Trade promotion authority (TPA) was renewed for another three years by Congress on July 1, continuing until 2021 the important process to speed negotiation and approval of U.S. trade agreements.
TPA allows the White House to submit trade deals to Congress for a straight up-or-down vote without any amendments.
The TPA legislation establishes strong rules for trade negotiations and congressional approval of trade pacts, and delivers trade agreements that boost U.S. exports and create American jobs.
“Extension of TPA is critical to negotiating accountable, enforceable and reciprocal trade deals that will benefit American workers, farmers and ranchers,” U.S. Trade Representative Robert Lighthizer said in a statement welcoming the renewal. “The Trump administration is pursuing a number of potential bilateral free trade agreements, and TPA extension means we may continue to aggressively pursue these opportunities.”
On March 21, President Donald Trump formally requested a three-year extension of TPA to negotiate free trade agreements that he can submit to Congress under fast track approval procedures.
Neither the U.S. House of Representatives nor the U.S. Senate passed a resolution of disapproval in the three months after the President submitted his request, a lack of action that smoothed the way for continuation of the TPA legislation.
Congress last passed trade promotion authority in 2015 in one of the hardest-fought congressional trade battles in years.
Background
Trade is an important engine for U.S. economic growth and jobs.
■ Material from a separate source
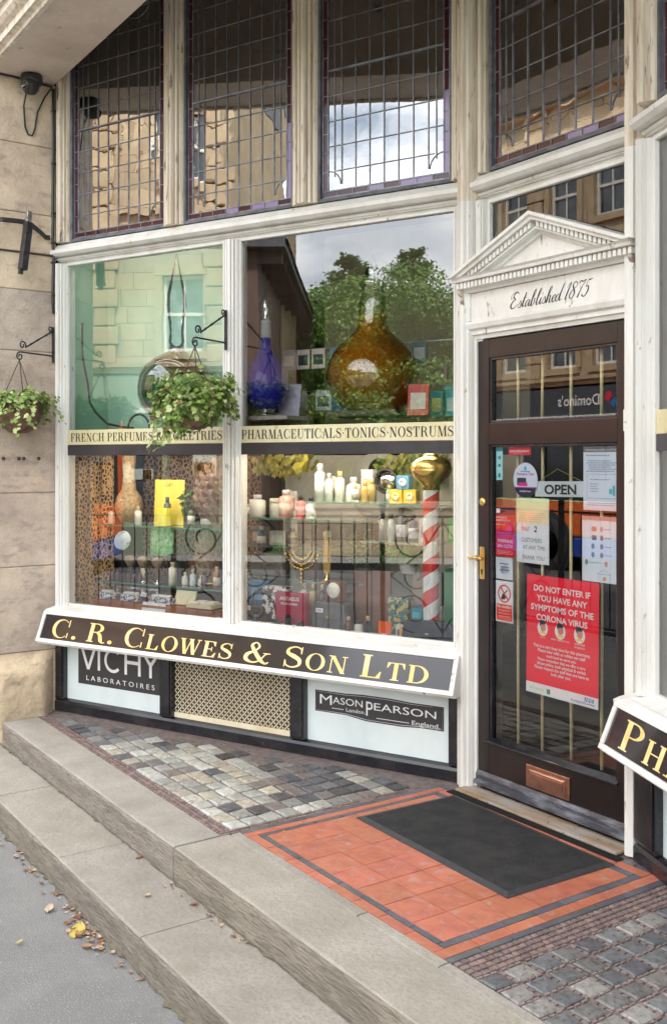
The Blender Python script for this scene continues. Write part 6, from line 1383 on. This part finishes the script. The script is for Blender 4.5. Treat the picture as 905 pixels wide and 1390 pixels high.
m=MB(); m.add(domi(m,-14.19,2.88,.095,40),[(0,1,2,3)]); m.build('logo_red',C_('logo_red',(.65,.02,.05)),ob,recalc=False)
m=MB(); m.add(domi(m,-14.06,2.77,.095,40),[(0,1,2,3)]); m.build('logo_blue',C_('logo_blue',(.02,.16,.42)),ob,recalc=False)
m=MB(); rf=M('slate_roof',(.10,.10,.11),.7,c2=(.07,.07,.08),ns=4); m.prism([(FY+.3,9.76),(FY-4,12.2),(FY-8,9.76)],lambda y,z:(-28,y,z),lambda y,z:(-8,y,z)); m.build('roof',rf,ob)
# timber clad pavilion with deep eaves
pv=empty('timber_pavilion',(-9,-18,-.25),'brown timber clad pavilion with a dark pitched roof beside the stone building','building')
ang=R(-95.3); d=Vector((math.cos(ang),math.sin(ang),0)); nrm=Vector((-d.y,d.x,0)); o_=Vector((-7.45,-10.9,0))
Tp=Matrix(((d.x,nrm.x,0,o_.x),(d.y,nrm.y,0,o_.y),(0,0,1,0),(0,0,0,1)))   # x along, y toward +x side
bw=M('brown_boarding',(.17,.11,.085),.7,c2=(.07,.04,.03),ns=3,st=(1,1,.2)); m=MB(Tp)
for k in range(70): m.box(k*.26+.008,k*.26+.25,-.22+(k%2)*.02,0,-.3,5.55)
m.build('board_wall',bw,pv); m=MB(Tp); m.box(-.3,18.8,-.40,.55,5.56,5.70); m.prism([(.6,5.701),(-.40,6.2),(-.40,5.701)],lambda y,z:(-.3,y,z),lambda y,z:(18.8,y,z)); m.build('roof',rf,pv)
m=MB(Tp)
for k in range(22): m.box(k*.85,k*.85+.10,.0,.48,5.30,5.55)
m.build('eaves_bracket',M('eaves_dark',(.05,.03,.025),.6),pv)
# low stone garden wall
m=MB(); random.seed(9)
x=-6.9
while x<16:
    for z in (-.25,.05,.35): t=random.uniform(.7,1.0); m.col=(t,t,t); m.box(x,x+.55,-11.0,-10.6,z,z+.29)
    x+=.56
m.col=(.8,.8,.8); m.box(-6.95,16,-11.05,-10.55,.645,.75); tag(m.build('garden_wall',ost,None,org=(0,-10.8,-.25)),'low rough stone garden wall across the street under the trees','wall')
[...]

With more than 30% of U.S. gross domestic product (GDP) tied to international trade and investment, 95% of the world’s population abroad, and more than one in five U.S. jobs supported by trade, U.S. engagement in the international marketplace is more important to the nation’s economy than ever.
Passage of TPA can help Congress and the President work together to forge new and beneficial trade agreements for the United States.
TPA (formerly called fast track trade negotiating authority) is the process by which Congress gives authority to the President and/or U.S. Trade Representative to enter into trade negotiations in order to lower U.S. export barriers.
Traditionally, following the conclusion of negotiations for a trade agreement, enabling legislation is submitted to Congress for approval. Once legislation is submitted, under TPA, both houses of Congress will vote “yes” or “no” on the agreement with no amendments, and do so within 90 session days (not to be confused with a treaty, which is “ratified” by the U.S. Senate).
During negotiations, however, there is a process for sufficient consultation with Congress.
CalChamber Position
The California Chamber of Commerce, in keeping with long-standing policy, enthusiastically supports free trade worldwide, expansion of international trade and investment, fair and equitable market access for California products abroad and elimination of disincentives that impede the international competitiveness of California business.
The CalChamber therefore supports the extension of trade promotion authority so that the President of the United States may negotiate new multilateral, sectoral and regional trade agreements ensuring that the United States may continue to gain access to world markets, resulting in an improved economy and additional employment of Americans. Such authority involves trade-related issues only and encourages industry consultation during future trade negotiations.
Reasons for Position
U.S. trading partners in Canada, Europe, Latin America and Asia are actively negotiating with other countries to achieve preferential market access.
America’s standing as a world leader depends directly upon its competitive success in the global economy. Increased market access achieved through trade agreements has historically played a major role in our nation’s success as the world’s leading exporter.